Imputati nel processo sono i presunti capimafia di Salemi e Vita, Michele Gucciardi e Salvatore Crimi, la moglie di quest’ultimo, Anna Maria Crocetta Asaro, e il figlio Leonardo “Nanà” Crimi, Gaspare Salvatore Gucciardi, anche lui di Vita, Ciro Gino Ficarotta, il figlio Leonardo Ficarotta e Paolo Vivirito, tutti di San Giuseppe Jato. Gli ultimi tre sono stati, comunque, prosciolti dal gup dall’accusa di intestazione fittizia di beni, che è l’unico reato contestato ad Anna Maria Crocetta Asaro e a Leonardo Crimi.

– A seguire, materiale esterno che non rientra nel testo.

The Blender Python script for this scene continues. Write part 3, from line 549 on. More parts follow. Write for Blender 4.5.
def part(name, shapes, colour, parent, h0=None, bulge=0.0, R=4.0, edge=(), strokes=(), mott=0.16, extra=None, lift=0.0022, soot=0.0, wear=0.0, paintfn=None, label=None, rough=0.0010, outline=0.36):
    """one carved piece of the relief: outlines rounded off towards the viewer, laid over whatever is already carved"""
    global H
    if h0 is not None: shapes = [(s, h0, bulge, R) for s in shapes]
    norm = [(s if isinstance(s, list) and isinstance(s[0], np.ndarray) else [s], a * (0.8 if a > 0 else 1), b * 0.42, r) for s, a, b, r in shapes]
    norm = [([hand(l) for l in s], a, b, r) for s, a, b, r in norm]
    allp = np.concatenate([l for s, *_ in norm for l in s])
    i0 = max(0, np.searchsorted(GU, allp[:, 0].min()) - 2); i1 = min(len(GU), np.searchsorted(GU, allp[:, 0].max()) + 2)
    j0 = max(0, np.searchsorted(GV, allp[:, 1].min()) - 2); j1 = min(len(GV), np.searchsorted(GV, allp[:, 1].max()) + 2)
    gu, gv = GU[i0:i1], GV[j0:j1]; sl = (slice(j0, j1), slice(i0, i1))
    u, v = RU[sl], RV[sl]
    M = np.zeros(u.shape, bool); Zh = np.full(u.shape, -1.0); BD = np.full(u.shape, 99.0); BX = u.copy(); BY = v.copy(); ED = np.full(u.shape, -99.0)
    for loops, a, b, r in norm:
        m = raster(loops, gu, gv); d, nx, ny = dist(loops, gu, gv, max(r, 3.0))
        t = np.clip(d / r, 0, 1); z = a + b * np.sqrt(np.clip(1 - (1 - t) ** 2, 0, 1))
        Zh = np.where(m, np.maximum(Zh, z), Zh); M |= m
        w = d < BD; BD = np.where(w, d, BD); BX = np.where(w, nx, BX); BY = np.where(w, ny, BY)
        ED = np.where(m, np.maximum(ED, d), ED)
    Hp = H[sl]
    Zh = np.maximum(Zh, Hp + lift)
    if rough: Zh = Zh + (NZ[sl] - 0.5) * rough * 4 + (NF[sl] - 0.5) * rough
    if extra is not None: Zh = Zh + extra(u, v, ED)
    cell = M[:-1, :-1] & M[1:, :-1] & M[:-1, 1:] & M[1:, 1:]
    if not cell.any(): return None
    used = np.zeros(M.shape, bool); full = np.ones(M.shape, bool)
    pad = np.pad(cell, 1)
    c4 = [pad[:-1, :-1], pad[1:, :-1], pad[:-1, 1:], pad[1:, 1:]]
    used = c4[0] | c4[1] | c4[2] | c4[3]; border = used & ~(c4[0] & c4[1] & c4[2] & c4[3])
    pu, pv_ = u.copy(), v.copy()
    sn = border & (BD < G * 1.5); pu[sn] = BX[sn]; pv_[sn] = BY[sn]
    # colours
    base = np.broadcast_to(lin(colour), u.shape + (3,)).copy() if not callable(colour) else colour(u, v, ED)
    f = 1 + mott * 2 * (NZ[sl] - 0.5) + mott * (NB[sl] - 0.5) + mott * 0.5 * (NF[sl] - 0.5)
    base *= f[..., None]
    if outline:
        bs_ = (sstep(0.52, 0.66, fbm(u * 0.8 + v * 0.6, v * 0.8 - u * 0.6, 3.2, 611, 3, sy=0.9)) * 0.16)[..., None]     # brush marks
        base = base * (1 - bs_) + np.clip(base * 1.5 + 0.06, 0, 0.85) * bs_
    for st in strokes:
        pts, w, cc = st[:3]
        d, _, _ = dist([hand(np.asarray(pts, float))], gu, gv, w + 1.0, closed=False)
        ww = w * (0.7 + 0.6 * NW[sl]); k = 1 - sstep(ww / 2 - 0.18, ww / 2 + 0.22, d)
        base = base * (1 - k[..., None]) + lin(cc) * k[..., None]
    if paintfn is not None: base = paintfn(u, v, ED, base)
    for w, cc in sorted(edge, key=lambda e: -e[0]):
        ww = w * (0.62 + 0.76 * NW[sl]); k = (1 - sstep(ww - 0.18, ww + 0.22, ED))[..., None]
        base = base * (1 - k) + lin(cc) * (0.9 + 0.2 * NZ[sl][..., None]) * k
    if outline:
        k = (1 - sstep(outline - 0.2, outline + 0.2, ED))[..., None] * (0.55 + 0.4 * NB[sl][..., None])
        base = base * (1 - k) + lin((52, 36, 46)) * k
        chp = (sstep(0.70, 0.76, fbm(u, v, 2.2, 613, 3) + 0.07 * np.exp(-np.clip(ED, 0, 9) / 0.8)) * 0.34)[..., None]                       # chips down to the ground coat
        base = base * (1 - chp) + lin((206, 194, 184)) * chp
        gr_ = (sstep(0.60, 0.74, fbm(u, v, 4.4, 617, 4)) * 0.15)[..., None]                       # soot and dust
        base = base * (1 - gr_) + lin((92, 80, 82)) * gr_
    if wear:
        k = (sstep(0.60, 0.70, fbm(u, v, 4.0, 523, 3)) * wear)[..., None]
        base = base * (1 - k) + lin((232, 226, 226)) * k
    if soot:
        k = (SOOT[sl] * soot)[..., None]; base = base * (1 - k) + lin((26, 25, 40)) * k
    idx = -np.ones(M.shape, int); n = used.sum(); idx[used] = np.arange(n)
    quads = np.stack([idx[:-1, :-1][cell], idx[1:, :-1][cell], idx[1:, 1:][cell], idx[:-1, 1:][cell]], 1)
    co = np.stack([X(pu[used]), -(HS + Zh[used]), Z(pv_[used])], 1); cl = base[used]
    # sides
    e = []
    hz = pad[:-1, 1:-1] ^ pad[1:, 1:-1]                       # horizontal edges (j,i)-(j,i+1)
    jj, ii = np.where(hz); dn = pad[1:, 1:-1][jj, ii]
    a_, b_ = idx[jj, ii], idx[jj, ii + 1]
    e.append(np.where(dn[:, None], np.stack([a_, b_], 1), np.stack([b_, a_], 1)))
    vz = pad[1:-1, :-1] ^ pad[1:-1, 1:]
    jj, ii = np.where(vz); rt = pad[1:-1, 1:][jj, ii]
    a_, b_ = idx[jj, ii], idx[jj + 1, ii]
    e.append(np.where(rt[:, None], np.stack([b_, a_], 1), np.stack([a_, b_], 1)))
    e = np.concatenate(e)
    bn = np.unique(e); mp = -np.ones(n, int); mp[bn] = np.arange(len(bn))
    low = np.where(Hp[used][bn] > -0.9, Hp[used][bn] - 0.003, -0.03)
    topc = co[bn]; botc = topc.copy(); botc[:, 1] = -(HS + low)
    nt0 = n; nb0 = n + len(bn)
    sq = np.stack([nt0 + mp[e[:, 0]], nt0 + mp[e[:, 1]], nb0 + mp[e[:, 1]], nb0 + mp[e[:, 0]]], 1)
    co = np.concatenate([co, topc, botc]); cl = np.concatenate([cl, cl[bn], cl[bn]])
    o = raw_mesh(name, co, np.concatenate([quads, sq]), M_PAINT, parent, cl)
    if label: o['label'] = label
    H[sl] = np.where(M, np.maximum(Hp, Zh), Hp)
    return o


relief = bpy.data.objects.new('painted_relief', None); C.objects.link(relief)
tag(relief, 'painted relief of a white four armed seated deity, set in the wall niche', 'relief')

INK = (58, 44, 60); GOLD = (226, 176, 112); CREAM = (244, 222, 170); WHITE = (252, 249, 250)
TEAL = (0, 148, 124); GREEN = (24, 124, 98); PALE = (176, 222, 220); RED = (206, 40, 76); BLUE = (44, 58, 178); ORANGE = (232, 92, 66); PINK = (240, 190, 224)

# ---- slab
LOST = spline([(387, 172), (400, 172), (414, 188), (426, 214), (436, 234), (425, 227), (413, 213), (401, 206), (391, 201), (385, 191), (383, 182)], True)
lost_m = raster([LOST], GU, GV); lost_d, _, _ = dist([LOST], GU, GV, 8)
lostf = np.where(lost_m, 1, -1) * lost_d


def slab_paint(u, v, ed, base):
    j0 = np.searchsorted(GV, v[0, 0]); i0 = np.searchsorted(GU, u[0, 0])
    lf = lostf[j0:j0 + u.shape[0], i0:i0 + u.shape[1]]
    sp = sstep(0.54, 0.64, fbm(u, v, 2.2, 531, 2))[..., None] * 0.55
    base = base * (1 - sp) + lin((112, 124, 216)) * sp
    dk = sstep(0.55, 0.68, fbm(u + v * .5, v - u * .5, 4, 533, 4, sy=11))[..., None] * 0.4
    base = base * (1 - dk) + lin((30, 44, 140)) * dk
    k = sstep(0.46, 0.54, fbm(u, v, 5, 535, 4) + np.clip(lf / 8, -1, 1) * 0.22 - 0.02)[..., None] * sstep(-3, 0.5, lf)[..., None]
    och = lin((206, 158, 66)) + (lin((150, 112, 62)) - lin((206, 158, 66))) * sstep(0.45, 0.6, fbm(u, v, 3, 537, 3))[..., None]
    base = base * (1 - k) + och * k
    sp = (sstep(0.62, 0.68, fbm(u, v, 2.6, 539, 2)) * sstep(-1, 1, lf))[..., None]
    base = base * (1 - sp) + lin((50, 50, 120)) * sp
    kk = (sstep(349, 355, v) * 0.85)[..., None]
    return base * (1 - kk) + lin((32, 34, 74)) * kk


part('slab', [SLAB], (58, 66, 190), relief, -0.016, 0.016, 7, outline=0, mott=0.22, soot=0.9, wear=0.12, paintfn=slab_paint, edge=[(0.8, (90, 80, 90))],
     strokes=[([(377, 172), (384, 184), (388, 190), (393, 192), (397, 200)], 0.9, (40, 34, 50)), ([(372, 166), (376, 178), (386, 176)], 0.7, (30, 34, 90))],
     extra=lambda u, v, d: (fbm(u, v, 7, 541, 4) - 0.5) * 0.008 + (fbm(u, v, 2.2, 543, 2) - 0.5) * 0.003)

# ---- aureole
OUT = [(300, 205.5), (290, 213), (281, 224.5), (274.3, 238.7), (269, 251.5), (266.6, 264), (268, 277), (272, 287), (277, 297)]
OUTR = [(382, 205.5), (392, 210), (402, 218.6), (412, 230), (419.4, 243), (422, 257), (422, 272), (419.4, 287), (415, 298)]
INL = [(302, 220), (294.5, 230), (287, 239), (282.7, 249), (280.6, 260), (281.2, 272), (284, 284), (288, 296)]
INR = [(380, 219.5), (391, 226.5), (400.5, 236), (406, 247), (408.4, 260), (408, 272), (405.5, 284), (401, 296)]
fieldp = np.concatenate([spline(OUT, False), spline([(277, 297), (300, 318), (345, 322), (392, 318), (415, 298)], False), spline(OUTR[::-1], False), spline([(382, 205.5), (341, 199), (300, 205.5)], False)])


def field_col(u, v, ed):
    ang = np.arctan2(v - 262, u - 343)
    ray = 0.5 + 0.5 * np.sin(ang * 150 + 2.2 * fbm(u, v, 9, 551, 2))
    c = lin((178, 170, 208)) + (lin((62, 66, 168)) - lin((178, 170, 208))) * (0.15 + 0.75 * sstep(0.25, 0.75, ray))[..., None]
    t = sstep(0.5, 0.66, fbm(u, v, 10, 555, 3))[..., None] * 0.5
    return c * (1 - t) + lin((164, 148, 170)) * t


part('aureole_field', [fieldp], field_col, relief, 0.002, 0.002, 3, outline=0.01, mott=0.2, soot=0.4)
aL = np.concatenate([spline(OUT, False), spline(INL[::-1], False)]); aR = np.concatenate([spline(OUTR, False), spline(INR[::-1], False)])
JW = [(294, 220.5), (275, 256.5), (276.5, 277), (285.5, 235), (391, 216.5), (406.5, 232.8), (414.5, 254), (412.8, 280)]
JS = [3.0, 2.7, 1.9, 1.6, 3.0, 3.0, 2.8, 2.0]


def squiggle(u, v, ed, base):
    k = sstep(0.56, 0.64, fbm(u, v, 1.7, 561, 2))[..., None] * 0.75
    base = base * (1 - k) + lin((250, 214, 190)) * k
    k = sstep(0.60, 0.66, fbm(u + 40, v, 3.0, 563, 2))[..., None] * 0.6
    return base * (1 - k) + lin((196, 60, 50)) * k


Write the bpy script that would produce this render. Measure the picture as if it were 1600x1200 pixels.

Tra gli avvocati difensori, Giuseppe e Gaspare Benenati, Giuseppe De Luca, Salvatore e Vito Galluffo. Parti civili sono l’associazione Codici (avv. Giovanni Crimi), l’Antiracket Trapani (avv. Giuseppe Novara), l’Antiracket Alcamese, il Centro Pio La Torre, le associazioni Antonino Caponnetto e la “Verità Vive” (avv. Peppe Gandolfo), i Comuni di Salemi e Castelvetrano e Giuseppa Salvo (avv. Valentina Favata).

A concludere la requisitoria sarà, il 7 ottobre, l’altro pm del processo, Giacomo Brandini. Poi, interverranno i legali di parte civile e nelle successive udienze quelli della difesa. La sentenza dovrebbe essere emessa in novembre.